A: I think that for me the external aspect and the emotional preparation go hand-in-hand. For example, if I am riding a horse and shooting with a bow in Rajasthan, and have the right hair, make-up and costumes, I start believing in the character of Mirzya and in that world at the moment. Obviously, it is not possible to completely break off from your roots, because I have led a privileged life at home. But everyone has problems. I may have first-world issues, whereas the guy in Dharavi has day-to-day problems.

Q: How easy is it to switch off afterwards?

A: Like heartbreak after your first love, with “Mirzya” it took a lot of time.
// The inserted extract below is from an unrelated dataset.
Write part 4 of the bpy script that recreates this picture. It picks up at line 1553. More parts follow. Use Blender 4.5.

With later heartbreaks, you learn more easily to move on! Besides, Bhavesh Joshi is a lad who was more contemporary, like me, and he lived in Mumbai.
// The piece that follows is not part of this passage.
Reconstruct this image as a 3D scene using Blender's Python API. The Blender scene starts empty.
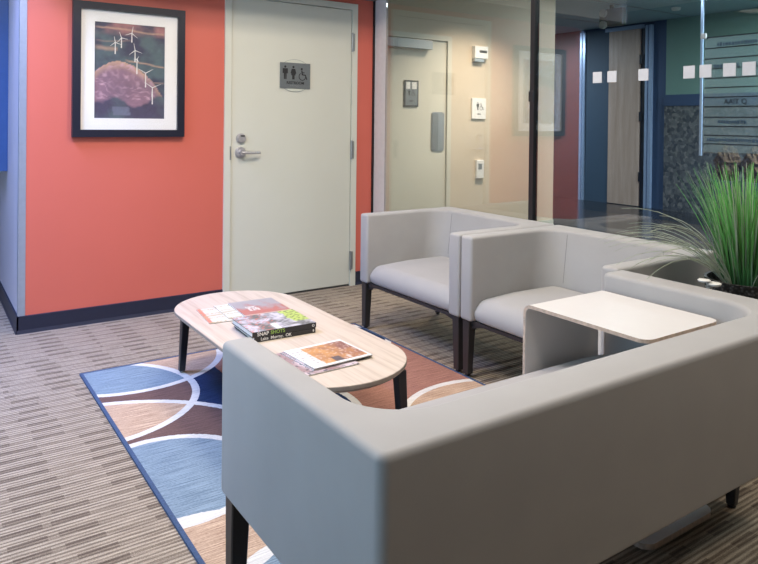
import bpy, bmesh, math, random
from mathutils import Vector, Matrix, noise
random.seed(7)
scene = bpy.context.scene
COL = scene.collection
PI = math.pi

# ---------------------------------------------------------------- materials
def new_mat(name):
    m = bpy.data.materials.new(name); m.use_nodes = True
    nt = m.node_tree
    return m, nt, nt.nodes['Principled BSDF']

class NB:
    """small helper to write node maths"""
    def __init__(s, nt): s.nt = nt
    def n(s, t, **k):
        x = s.nt.nodes.new(t)
        for a, b in k.items(): setattr(x, a, b)
        return x
    def put(s, sock, v):
        if isinstance(v, bpy.types.NodeSocket): s.nt.links.new(v, sock)
        elif isinstance(v, (tuple, list)): sock.default_value = tuple(v) if len(v) != 3 or sock.type == 'VECTOR' else (*v, 1)
        else: sock.default_value = v
    def m(s, op, a, b=0.0, c=0.0):
        x = s.n('ShaderNodeMath', operation=op)
        s.put(x.inputs[0], a); s.put(x.inputs[1], b); s.put(x.inputs[2], c)
        return x.outputs[0]
    def mix(s, f, a, b):
        x = s.n('ShaderNodeMix', data_type='RGBA')
        s.put(x.inputs[0], f); s.put(x.inputs[6], a); s.put(x.inputs[7], b)
        return x.outputs[2]
    def co(s, kind='Object', scale=(1, 1, 1), loc=(0, 0, 0)):
        t = s.n('ShaderNodeTexCoord'); mp = s.n('ShaderNodeMapping')
        s.nt.links.new(t.outputs[kind], mp.inputs[0]); mp.inputs[3].default_value = scale; mp.inputs[1].default_value = loc
        return mp.outputs[0]
    def noise(s, vec, scale=1.0, detail=3.0, rough=.5):
        x = s.n('ShaderNodeTexNoise'); s.put(x.inputs['Vector'], vec)
        x.inputs['Scale'].default_value = scale; x.inputs['Detail'].default_value = detail; x.inputs['Roughness'].default_value = rough
        return x.outputs[0]
    def ramp(s, f, stops):
        x = s.n('ShaderNodeValToRGB'); s.put(x.inputs[0], f)
        e = x.color_ramp.elements
        while len(e) < len(stops): e.new(.5)
        for i, (p, c) in enumerate(stops): e[i].position = p; e[i].color = (*c, 1)
        return x.outputs[0]
    def bump(s, h, strength=.2, dist=.01):
        x = s.n('ShaderNodeBump'); s.put(x.inputs['Height'], h)
        x.inputs['Strength'].default_value = strength; x.inputs['Distance'].default_value = dist
        return x.outputs[0]

def plain(name, col, rough=.5, metal=0.0, spec=.5, var=.04, scale=30, bump=0.0, coat=0.0):
    m, nt, p = new_mat(name); b = NB(nt)
    n = b.noise(b.co(), scale, 4)
    c2 = tuple(min(1, c * (1 - var)) for c in col); c3 = tuple(min(1, c * (1 + var)) for c in col)
    b.put(p.inputs['Base Color'], b.ramp(n, [(.3, c2), (.7, c3)]))
    p.inputs['Roughness'].default_value = rough; p.inputs['Metallic'].default_value = metal
    p.inputs['Specular IOR Level'].default_value = spec; p.inputs['Coat Weight'].default_value = coat
    if bump: b.put(p.inputs['Normal'], b.bump(n, bump, .002))
    return m

def srgb(r, g, b):
    f = lambda v: (v / 255 / 12.92) if v / 255 <= .04045 else ((v / 255 + .055) / 1.055) ** 2.4
    return (f(r), f(g), f(b))

M = {}
M['orange'] = plain('orange_paint', (.62, .14, .100), .45, spec=.5, var=.012, scale=3)
M['bulkhead'] = plain('grey_soffit_paint', (.22, .21, .2), .7)
M['lavender'] = plain('light_grey_paint_lavender_lit', (.60, .56, .64), .45, var=.02, scale=3)  # lavender cast of coloured light put into a light grey wall
M['white_wall'] = plain('off_white_paint', (.6, .58, .54), .7, var=.02, scale=3)
M['taupe'] = plain('taupe_paint', (.16, .135, .12), .8, var=.02)
M['ceiling'] = plain('ceiling_white', (.6, .6, .58), .8, var=.02)
M['navy_base'] = plain('navy_vinyl', srgb(33, 37, 56), .45, var=.05)
M['door'] = plain('pale_green_white_enamel', (.64, .645, .565), .42, var=.01, scale=4)
M['door_gap'] = plain('dark_gap', (.02, .02, .02), .8)
M['steel'] = plain('brushed_steel', (.55, .54, .55), .42, .7, scale=80)
M['steel_dull'] = plain('dull_steel', (.36, .38, .38), .5, .8, scale=60)
M['bluesteel'] = plain('corner_guard_grey', (.33, .37, .44), .35, .3)
M['frame_dark'] = plain('black_wood_frame_blue_lit', srgb(26, 29, 44), .35)  # black frame; its blue tint is bluish light put into the colour
M['mat_white'] = plain('white_mat_board', (.86, .85, .83), .8, var=.01)
M['black'] = plain('black_metal', (.012, .012, .014), .38, spec=.5)
M['legmetal'] = plain('dark_powder_coated_metal', (.04, .038, .04), .36, .3)
M['white_lam'] = plain('white_laminate', (.66, .64, .62), .35, var=.01)
M['ply'] = plain('plywood_edge', (.52, .40, .31), .6, var=.2, scale=60)
M['sign_silver'] = plain('silver_plate', (.22, .24, .25), .4, .5, scale=60)
M['ink'] = plain('black_ink', (.02, .02, .022), .6)
M['white_plastic'] = plain('white_plastic', (.8, .79, .76), .4)
M['clear'] = plain('pale_acrylic', (.64, .66, .58), .15)
M['hall_beige'] = plain('beige_wall_paint', (.62, .52, .39), .7, var=.02, scale=3)
M['hall_door'] = plain('cream_enamel', (.62, .6, .5), .5, var=.01)
M['slate'] = plain('slate_blue_paint', (.06, .105, .165), .6)
M['bluewall'] = plain('deep_blue_paint', (.035, .07, .15), .6)
M['green'] = plain('sea_green_paint', (.19, .33, .27), .7)
M['alu'] = plain('pale_blue_aluminium_and_reflection', (.42, .55, .78), .3, .3)  # also stands in for the bright window reflected in glass
M['hallceil'] = plain('grey_green_ceiling_tile', (.36, .52, .56), .9)
M['olive'] = plain('olive_green_plastic', (.055, .085, .065), .5)
M['decal'] = plain('frosted_white_film', (.50, .51, .54), .7)
M['pages'] = plain('paper_pages', (.75, .73, .68), .8, var=.1, scale=200)
M['spine'] = plain('black_book_spine', (.016, .016, .018), .3)
M['brownplant'] = plain('rusty_foliage', (.10, .062, .035), .9, var=.5, scale=40)
M['threshold'] = plain('threshold_and_unlit_walls', (.05, .05, .05), .5)
M['jamb'] = plain('lilac_grey_jamb', (.62, .59, .58), .6)
M['case_blue'] = plain('deep_blue_frame', (.045, .10, .25), .3)  # blue colour of the side panel frame
M['lens'] = plain('milky_lamp_lens', (.45, .47, .42), .3)

def carpet_mat():
    m, nt, p = new_mat('striped_carpet_tile'); b = NB(nt)
    t = b.n('ShaderNodeTexCoord'); sx = b.n('ShaderNodeSeparateXYZ'); nt.links.new(t.outputs['Object'], sx.inputs[0])
    X, Y = sx.outputs[0], sx.outputs[1]
    ry = b.m('DIVIDE', Y, .072); row = b.m('FLOOR', ry); fy = b.m('FRACT', ry)
    u = b.m('ADD', b.m('DIVIDE', X, .25), b.m('MULTIPLY', row, .03))
    wn = b.n('ShaderNodeTexWhiteNoise', noise_dimensions='2D'); cv = b.n('ShaderNodeCombineXYZ')
    b.put(cv.inputs[0], b.m('FLOOR', b.m('DIVIDE', X, .5))); b.put(cv.inputs[1], b.m('FLOOR', b.m('DIVIDE', Y, .504))); nt.links.new(cv.outputs[0], wn.inputs['Vector'])
    w1 = b.n('ShaderNodeTexWhiteNoise', noise_dimensions='1D'); b.put(w1.inputs['W'], row)
    u = b.m('ADD', b.m('ADD', u, wn.outputs[0]), b.m('MULTIPLY', w1.outputs[0], .10))
    fu = b.m('FRACT', u)
    thin = b.m('MULTIPLY', b.m('GREATER_THAN', fy, .20), b.m('LESS_THAN', fy, .34))
    dash = b.m('MULTIPLY', b.m('LESS_THAN', fu, .43), b.m('MULTIPLY', b.m('GREATER_THAN', fy, .12), b.m('LESS_THAN', fy, .50)))
    # thin tufted lines across the depth
    ly = b.m('FRACT', b.m('DIVIDE', Y, .018)); line = b.m('SMOOTH_MIN', b.m('MULTIPLY', b.m('ABSOLUTE', b.m('SUBTRACT', ly, .5)), 2.0), 1.0, .1)
    nz = b.noise(b.co('Object', (9, 150, 1)), 1, 3, .6)
    nf = b.noise(b.co('Object', (260, 260, 1)), 1, 2, .6)
    v = b.m('ADD', b.m('MULTIPLY', line, .36), b.m('MULTIPLY', nz, .62))
    v = b.m('ADD', v, b.m('MULTIPLY', b.m('SUBTRACT', nf, .5), .55))
    v = b.m('SUBTRACT', v, b.m('MULTIPLY', dash, .19)); v = b.m('SUBTRACT', v, b.m('MULTIPLY', b.m('SUBTRACT', thin, b.m('MULTIPLY', thin, dash)), .13))
    c = b.ramp(v, [(.05, (.065, .045, .036)), (.38, (.19, .15, .11)), (.62, (.41, .34, .255)), (.85, (.58, .495, .38))])
    b.put(p.inputs['Base Color'], c); p.inputs['Roughness'].default_value = .95; p.inputs['Specular IOR Level'].default_value = .1
    b.put(p.inputs['Normal'], b.bump(v, .5, .004))
    return m
M['carpet'] = carpet_mat()

def rug_mat():
    m, nt, p = new_mat('woven_rug_overlapping_circles'); b = NB(nt)
    t = b.n('ShaderNodeTexCoord'); sx = b.n('ShaderNodeSeparateXYZ'); nt.links.new(t.outputs['Object'], sx.inputs[0])
    wob = b.m('MULTIPLY', b.m('SUBTRACT', b.noise(b.co('Object', (60, 60, 1)), 1, 2), .5), .006)
    X, Y = b.m('ADD', sx.outputs[0], wob), b.m('ADD', sx.outputs[1], wob)
    def circ(cx, cy, r):
        d = b.m('SQRT', b.m('ADD', b.m('POWER', b.m('ABSOLUTE', b.m('SUBTRACT', X, cx)), 2.0), b.m('POWER', b.m('ABSOLUTE', b.m('SUBTRACT', Y, cy)), 2.0)))
        return b.m('LESS_THAN', d, r), b.m('LESS_THAN', b.m('ABSOLUTE', b.m('SUBTRACT', d, r)), .0165)
    A, Ar = circ(-2.245, -1.238, .472); B, Br = circ(-1.96, -.794, .459); Cc, Cr = circ(-2.373, -2.014, .731)
    D, Dr = circ(-2.118, -2.075, .31); E, Er = circ(-2.2, -2.83, .48); E2, E2r = circ(-1.87, -3.05, .44)
    F, Fr = circ(-.839, -2.339, .404); G, Gr = circ(-.95, -1.1, .31); H, Hr = circ(-1.69, -1.8, .43)
    s1 = b.noise(b.co('Object', (7, 190, 1)), 1, 3, .65); s2 = b.noise(b.co('Object', (120, 330, 1)), 1, 2)
    sv = b.m('ADD', b.m('MULTIPLY', s1, .7), b.m('MULTIPLY', s2, .3))
    two = lambda lo, hi: b.ramp(sv, [(.36, lo), (.64, hi)])
    lb = two((.10, .145, .19), (.27, .35, .41)); tan = two((.26, .16, .105), (.64, .47, .33)); br = two((.085, .05, .045), (.19, .115, .10))
    nv = two((.010, .018, .05), (.03, .055, .12)); tc = two((.19, .085, .065), (.42, .22, .165)); wh = two((.50, .48, .44), (.72, .70, .65))  # rust is the brown yarn with warmer light put into its colour
    left = b.m('LESS_THAN', X, -1.62)
    c = b.mix(left, tc, nv)
    c = b.mix(H, c, nv)
    c = b.mix(Cc, c, br)
    c = b.mix(A, c, b.mix(Cc, br, tan))
    c = b.mix(B, c, b.mix(A, tan, lb))
    c = b.mix(D, c, lb); c = b.mix(E, c, tan); c = b.mix(E2, c, lb); c = b.mix(F, c, tan); c = b.mix(G, c, nv)
    # rings; some arcs stop where the photo's do
    notA = b.m('SUBTRACT', 1.0, A)
    notD = b.m('SUBTRACT', 1.0, D)
    ring = b.m('MAXIMUM', Ar, Br); ring = b.m('MAXIMUM', ring, Cr)
    for r_ in (Dr, Er, E2r, Fr, Gr): ring = b.m('MAXIMUM', ring, r_)
    ring = b.m('MAXIMUM', ring, b.m('MULTIPLY', Hr, b.m('GREATER_THAN', X, -1.5)))
    c = b.mix(ring, c, wh)
    b.put(p.inputs['Base Color'], c); p.inputs['Roughness'].default_value = .95; p.inputs['Specular IOR Level'].default_value = .1
    b.put(p.inputs['Normal'], b.bump(sv, .5, .003))
    return m
M['rug'] = rug_mat()
M['rug_edge'] = plain('blue_rug_binding', srgb(56, 76, 106), .9, var=.25, scale=150)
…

Q: Have you reflected on the failure of “Mirzya” and its reasons?

A: I love the film and find it beautiful. But I do not deny that it was completely art-house, though I got to work with one of the finest writers in Gulzar-sir and directors in Rakeysh (Omprakash Mehra)-sir. Indian films tend to be dialogue-heavy, and things need to be explained. “Mirzya” was visually beautiful but relied on silences. It ended up being abstract.”

Q: What about “Bhavesh Joshi?”

A: In that sense, it is a purely commercial film. It has action, comedy, romance and music, but it is real and relatable. In that sense, it is a word-of-mouth film and not a first-weekend movie. But I want the film to work because it will make things easy for me to do the kind of movies I want to do. I have now studied screenplay, audience likes and dislikes and the ‘do’s’ and don’ts.

Q: Are you modeling your career along your father’s lines, where he initially mixed offbeat with mainstream films?

A: My father did all kinds of movies, and he knew his craft so well that he did not have to be convinced about a character. I haven’t reached that level yet, and maybe I will open up with time. Today, I cannot fake it and have to be completely convinced about the story and my role.

Q: But you do one film at a time. Your father could develop as an actor, and his range could be noticed quickly by doing six films together. For example, he did “Ram Lakhan,” “Eeshwar” and “Parinda” in the same year.

A (Nods): Yes, but things are different today than in my father’s time. I prepped for “Mirzya” for 18 months and shot for 90 days, and shot for “Bhavesh Joshi…” for 80 days after prepping for 45 days. I am learning shooting with an air-rifle for “Bindra,” which is my next film now.

Q: And you are working with him in it.

A: Yes, I am happy to work with my father in “Bindra,” and would love to do a film with Sonam as well. In fact, I would love a script like a family film with all three of us. I would also love to do relatable horror film, a straight-faced, witty comedy and light films. I am exhausted after my first two intense movies, and I think I will be dead by the time I am done with “Bindra,” which is the biopic of businessman and Olympic air-rifle shooter Abhinav Bindra!